Sanctions américaines contre le commerce illicite des minerais critiques en RDC : décryptage d’Al Kitenge sur les répercussions économiques et géostratégiques

Al Kitenge
Al Kitenge
PAR Deskeco - 19 aoû 2025 15:41, Dans Actualités

 

Le Bureau du contrôle des avoirs étrangers du département du Trésor américain a sanctionné, le 12 août dernier,  un groupe armé, une coopérative congolaise et deux sociétés chinoises opérant dans la zone minière de Rubaya, au Nord-Kivu. Washington justifie cette décision par la volonté de freiner le commerce illégal de minerais critiques, considéré comme une source de financement de la violence armée et de la corruption en République démocratique du Congo.

Invité de l’émission Afrique Midi sur RFI, l’économiste et entrepreneur congolais A.L. Kitenge a livré son analyse.

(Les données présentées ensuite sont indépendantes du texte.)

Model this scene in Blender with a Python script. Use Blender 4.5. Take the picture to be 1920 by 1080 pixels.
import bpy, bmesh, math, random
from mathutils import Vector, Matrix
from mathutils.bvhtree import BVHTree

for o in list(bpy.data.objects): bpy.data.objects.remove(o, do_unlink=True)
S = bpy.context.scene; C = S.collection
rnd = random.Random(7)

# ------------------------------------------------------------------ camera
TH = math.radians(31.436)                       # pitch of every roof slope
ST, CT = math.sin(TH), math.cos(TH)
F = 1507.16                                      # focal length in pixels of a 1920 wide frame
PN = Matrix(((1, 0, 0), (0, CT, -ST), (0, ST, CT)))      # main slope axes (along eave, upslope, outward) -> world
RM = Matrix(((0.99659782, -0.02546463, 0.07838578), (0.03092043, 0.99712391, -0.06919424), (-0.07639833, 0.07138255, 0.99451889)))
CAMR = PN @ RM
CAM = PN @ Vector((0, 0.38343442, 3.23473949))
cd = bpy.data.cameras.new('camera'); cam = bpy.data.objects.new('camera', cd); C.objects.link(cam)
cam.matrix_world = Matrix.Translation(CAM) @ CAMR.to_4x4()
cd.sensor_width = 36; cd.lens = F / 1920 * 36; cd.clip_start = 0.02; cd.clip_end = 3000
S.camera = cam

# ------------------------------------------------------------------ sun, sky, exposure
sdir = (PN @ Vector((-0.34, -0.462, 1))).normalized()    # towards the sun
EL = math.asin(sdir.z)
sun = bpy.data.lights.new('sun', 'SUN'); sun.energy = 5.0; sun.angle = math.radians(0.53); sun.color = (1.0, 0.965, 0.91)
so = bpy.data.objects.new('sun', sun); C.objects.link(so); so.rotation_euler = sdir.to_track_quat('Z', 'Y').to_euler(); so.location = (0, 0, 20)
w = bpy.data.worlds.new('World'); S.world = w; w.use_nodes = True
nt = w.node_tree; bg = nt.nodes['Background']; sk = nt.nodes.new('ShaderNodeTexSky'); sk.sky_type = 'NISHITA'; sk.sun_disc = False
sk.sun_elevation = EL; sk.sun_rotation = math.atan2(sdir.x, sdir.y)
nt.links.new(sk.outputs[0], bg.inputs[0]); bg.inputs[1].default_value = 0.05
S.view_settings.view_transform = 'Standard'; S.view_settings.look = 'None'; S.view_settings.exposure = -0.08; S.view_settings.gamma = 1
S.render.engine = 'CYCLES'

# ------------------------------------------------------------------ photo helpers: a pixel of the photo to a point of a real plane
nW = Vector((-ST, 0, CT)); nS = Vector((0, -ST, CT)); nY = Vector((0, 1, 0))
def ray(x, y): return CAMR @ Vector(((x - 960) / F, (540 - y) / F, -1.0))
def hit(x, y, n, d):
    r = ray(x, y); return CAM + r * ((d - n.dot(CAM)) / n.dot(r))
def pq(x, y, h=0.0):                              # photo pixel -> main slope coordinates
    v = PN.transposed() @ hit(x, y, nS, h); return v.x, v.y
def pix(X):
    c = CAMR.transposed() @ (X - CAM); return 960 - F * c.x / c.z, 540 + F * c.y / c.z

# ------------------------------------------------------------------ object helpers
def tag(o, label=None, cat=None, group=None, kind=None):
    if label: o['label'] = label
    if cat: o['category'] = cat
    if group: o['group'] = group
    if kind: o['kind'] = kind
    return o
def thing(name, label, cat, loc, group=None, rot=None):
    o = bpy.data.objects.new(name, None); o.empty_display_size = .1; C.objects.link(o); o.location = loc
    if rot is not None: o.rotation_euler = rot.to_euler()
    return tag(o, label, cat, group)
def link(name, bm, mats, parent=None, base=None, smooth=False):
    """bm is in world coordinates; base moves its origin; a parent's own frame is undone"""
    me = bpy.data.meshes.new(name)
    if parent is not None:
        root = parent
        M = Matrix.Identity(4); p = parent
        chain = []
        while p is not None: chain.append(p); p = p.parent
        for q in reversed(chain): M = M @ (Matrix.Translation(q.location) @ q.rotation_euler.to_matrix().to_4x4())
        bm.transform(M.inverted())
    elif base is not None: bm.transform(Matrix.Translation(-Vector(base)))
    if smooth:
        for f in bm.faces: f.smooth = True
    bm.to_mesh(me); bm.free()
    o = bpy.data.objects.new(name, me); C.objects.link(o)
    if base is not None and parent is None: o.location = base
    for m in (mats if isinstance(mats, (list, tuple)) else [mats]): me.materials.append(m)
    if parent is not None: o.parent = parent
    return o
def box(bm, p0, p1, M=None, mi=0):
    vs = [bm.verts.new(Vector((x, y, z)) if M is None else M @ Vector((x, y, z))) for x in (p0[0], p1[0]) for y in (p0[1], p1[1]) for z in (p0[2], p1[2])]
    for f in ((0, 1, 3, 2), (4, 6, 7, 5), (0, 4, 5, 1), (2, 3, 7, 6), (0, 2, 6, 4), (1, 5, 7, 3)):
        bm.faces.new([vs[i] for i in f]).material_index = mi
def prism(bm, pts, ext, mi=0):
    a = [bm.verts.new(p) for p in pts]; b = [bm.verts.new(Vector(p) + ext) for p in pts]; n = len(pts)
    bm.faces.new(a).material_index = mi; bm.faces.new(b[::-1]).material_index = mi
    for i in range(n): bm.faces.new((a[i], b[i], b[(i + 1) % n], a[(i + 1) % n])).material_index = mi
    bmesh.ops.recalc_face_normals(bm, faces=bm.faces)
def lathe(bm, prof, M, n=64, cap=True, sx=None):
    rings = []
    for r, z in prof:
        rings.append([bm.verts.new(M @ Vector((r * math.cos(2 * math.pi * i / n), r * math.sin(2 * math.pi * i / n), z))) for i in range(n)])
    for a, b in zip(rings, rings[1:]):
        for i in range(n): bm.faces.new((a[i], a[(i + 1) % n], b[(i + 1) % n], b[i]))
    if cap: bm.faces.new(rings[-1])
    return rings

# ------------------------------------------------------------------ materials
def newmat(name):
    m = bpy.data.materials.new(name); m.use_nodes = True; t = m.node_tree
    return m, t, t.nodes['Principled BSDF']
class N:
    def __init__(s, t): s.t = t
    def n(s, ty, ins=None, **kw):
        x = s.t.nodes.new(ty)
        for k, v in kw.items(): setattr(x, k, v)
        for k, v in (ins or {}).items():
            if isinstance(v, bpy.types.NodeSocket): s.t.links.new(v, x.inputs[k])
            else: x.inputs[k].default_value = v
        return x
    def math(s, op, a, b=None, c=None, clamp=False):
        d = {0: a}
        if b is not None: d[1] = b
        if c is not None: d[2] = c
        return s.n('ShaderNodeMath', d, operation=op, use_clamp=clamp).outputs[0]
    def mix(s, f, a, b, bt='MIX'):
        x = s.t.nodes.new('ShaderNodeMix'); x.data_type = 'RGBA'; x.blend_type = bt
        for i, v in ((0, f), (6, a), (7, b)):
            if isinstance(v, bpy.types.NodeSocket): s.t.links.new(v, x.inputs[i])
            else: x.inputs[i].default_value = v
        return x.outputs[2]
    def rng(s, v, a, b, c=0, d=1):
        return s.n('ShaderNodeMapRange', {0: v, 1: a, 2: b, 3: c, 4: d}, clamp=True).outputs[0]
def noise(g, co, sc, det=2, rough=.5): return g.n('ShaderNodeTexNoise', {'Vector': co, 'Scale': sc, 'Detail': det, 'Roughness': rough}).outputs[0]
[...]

Selon lui, ces sanctions s’inscrivent dans une logique de « guerre économique » visant à assécher le « carburant » qui alimente les conflits dans l’Est du pays.

« C’est ce qu’on appelle en anglais kill the killer, tuer le tueur. Aujourd’hui, le minerai est le carburant de tout ce qui se passe à l’Est. Il faut donc assécher cette ressource pour fragiliser l’économie de guerre », a-t-il expliqué.

Ces mesures consistent notamment au blocage des comptes des entités ciblées et à la restriction de l’usage du dollar. À court terme, A.L. Kitenge estime que les acteurs concernés disposent encore de marges de manœuvre financières, mais il prédit des difficultés sur le moyen et long terme.

« Ils devront réfléchir deux fois avant de dépenser le moindre dollar, car leurs sources vont se tarir. Leur réputation et leurs entreprises seront fragilisées », a-t-il ajouté.

Sur l’impact global, l’économiste prévient que ces sanctions affecteront les circuits d’approvisionnement mondial, notamment en coltan. Il plaide pour la mise en place rapide d’un « canevas éthique » afin d’assurer une offre légale et responsable au marché international. Pour rappel, la région de Rubaya est une réserve importante en coltan. 

En février 2025, le ministre congolais des Mines sortant Kizito Pakabomba avait classé tous les sites miniers de secteurs de Rubaya et Nyabibwe, en zones rouges, afin de contrer l'exploitation et le commerce illicites des minerais organisés par les rebelles du M23.

Interrogé sur une éventuelle rivalité entre les États-Unis et la Chine, A.L. Kitenge nuance :

« Les minerais de l’Est transitent plus vers les entreprises américaines que chinoises. La présence chinoise en RDC concerne surtout le cobalt et le cuivre. Mais la guerre économique entre Washington et Pékin existe bel et bien, et la RDC ne doit pas en être le grand perdant. Elle doit proposer des solutions équilibrées qui servent l’un et l’autre. »

Concernant la Chine, il estime que Pékin pourrait préserver ses intérêts en RDC en reformulant son offre, en la rendant « plus généreuse et diversifiée », et surtout en investissant dans la transformation locale.

« Le grand défi de la RDC, c’est la transformation des matières premières. La Chine doit s’investir dans l’énergie et la transformation locale pour s’assurer un avenir durable dans le secteur minier congolais. »

Pour A.L. Kitenge, les sanctions américaines sont un signal fort : elles visent à responsabiliser les acteurs économiques et à couper les financements des groupes armés. Mais elles révèlent également l’intensification d’une compétition mondiale pour le contrôle des minerais stratégiques, où la RDC, riche en ressources, doit trouver une voie qui serve ses propres intérêts.